Problem: Locate, in the data below, the line that contains "Keep writing the" and the line that contains "b.build('caster', m_white, t)"; reproduce exactly those two lines and every line between them, nothing more.
--- start Listing ---
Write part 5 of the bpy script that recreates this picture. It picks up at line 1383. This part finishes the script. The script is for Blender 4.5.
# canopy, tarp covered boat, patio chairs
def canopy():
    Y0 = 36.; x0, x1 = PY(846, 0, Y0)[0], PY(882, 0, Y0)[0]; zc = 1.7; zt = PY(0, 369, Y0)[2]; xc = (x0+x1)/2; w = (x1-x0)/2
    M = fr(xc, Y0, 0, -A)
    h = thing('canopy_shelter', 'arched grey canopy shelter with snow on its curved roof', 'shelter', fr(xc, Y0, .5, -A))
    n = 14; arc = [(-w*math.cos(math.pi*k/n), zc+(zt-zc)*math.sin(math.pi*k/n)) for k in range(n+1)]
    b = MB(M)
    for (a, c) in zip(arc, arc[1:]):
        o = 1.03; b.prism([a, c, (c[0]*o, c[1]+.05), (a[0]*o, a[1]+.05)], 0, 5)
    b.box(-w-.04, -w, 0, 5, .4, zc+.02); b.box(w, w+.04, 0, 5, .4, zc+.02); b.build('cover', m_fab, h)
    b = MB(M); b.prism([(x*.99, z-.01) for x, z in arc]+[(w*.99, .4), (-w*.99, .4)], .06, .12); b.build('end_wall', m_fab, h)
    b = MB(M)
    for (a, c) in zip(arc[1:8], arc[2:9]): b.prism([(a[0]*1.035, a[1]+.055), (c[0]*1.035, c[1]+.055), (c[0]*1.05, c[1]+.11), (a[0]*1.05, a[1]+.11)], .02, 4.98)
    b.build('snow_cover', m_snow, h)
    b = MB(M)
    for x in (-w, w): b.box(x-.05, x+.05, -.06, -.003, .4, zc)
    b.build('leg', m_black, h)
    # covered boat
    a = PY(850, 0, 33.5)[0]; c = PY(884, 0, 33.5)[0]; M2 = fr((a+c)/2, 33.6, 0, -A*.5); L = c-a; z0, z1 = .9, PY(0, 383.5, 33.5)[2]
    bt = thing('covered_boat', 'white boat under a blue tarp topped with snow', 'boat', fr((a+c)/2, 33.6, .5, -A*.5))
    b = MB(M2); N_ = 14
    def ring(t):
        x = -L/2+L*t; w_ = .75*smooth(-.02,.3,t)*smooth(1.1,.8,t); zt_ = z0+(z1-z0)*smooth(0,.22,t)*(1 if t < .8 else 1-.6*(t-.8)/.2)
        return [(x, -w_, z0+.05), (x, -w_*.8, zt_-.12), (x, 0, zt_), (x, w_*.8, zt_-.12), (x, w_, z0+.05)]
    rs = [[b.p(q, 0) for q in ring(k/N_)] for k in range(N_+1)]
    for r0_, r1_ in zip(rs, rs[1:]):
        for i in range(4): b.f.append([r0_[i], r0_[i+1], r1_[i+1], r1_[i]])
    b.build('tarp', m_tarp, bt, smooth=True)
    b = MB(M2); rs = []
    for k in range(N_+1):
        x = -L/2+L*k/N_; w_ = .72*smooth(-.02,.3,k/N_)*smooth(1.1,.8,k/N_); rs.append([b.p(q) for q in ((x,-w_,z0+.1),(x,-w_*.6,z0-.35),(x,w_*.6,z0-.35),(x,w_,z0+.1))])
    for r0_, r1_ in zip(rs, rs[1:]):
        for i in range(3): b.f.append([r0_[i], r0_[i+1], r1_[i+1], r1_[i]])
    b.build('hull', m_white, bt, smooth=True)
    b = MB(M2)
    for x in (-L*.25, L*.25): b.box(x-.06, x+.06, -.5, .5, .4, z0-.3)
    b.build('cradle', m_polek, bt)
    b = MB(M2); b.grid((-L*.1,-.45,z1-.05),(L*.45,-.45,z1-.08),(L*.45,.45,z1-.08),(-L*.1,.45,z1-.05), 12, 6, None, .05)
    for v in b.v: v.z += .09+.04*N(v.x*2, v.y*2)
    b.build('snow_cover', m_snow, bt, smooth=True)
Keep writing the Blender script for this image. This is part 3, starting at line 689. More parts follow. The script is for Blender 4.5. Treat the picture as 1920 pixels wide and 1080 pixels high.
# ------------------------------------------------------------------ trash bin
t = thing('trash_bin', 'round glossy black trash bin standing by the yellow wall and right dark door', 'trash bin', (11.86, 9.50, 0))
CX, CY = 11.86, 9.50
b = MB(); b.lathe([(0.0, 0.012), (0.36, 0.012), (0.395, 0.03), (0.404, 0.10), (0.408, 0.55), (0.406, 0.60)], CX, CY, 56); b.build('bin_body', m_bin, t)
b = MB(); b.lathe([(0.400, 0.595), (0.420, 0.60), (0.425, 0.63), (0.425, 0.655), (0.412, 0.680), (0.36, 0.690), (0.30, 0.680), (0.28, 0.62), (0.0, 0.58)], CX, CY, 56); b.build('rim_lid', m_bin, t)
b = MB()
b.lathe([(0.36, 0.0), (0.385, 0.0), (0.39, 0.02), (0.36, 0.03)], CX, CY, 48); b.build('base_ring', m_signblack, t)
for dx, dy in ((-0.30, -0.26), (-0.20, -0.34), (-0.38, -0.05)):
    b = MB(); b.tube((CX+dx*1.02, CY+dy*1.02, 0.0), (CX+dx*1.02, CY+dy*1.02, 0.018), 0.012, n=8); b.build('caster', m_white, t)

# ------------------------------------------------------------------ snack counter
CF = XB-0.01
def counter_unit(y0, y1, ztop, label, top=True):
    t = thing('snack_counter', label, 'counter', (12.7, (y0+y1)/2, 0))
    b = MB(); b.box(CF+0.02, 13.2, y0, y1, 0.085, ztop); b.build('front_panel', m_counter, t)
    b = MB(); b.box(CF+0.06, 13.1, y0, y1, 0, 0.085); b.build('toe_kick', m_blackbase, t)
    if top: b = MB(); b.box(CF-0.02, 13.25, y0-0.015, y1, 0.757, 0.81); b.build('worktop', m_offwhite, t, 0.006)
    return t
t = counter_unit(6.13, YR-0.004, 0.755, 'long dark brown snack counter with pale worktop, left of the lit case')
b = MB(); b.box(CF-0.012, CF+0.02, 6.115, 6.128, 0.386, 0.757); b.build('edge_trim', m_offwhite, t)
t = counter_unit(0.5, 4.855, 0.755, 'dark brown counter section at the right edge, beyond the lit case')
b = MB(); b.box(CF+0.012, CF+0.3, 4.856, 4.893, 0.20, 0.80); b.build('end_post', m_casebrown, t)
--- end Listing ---
The solution:
Keep writing the Blender script for this image. This is part 3, starting at line 689. More parts follow. The script is for Blender 4.5. Treat the picture as 1920 pixels wide and 1080 pixels high.
# ------------------------------------------------------------------ trash bin
t = thing('trash_bin', 'round glossy black trash bin standing by the yellow wall and right dark door', 'trash bin', (11.86, 9.50, 0))
CX, CY = 11.86, 9.50
b = MB(); b.lathe([(0.0, 0.012), (0.36, 0.012), (0.395, 0.03), (0.404, 0.10), (0.408, 0.55), (0.406, 0.60)], CX, CY, 56); b.build('bin_body', m_bin, t)
b = MB(); b.lathe([(0.400, 0.595), (0.420, 0.60), (0.425, 0.63), (0.425, 0.655), (0.412, 0.680), (0.36, 0.690), (0.30, 0.680), (0.28, 0.62), (0.0, 0.58)], CX, CY, 56); b.build('rim_lid', m_bin, t)
b = MB()
b.lathe([(0.36, 0.0), (0.385, 0.0), (0.39, 0.02), (0.36, 0.03)], CX, CY, 48); b.build('base_ring', m_signblack, t)
for dx, dy in ((-0.30, -0.26), (-0.20, -0.34), (-0.38, -0.05)):
    b = MB(); b.tube((CX+dx*1.02, CY+dy*1.02, 0.0), (CX+dx*1.02, CY+dy*1.02, 0.018), 0.012, n=8); b.build('caster', m_white, t)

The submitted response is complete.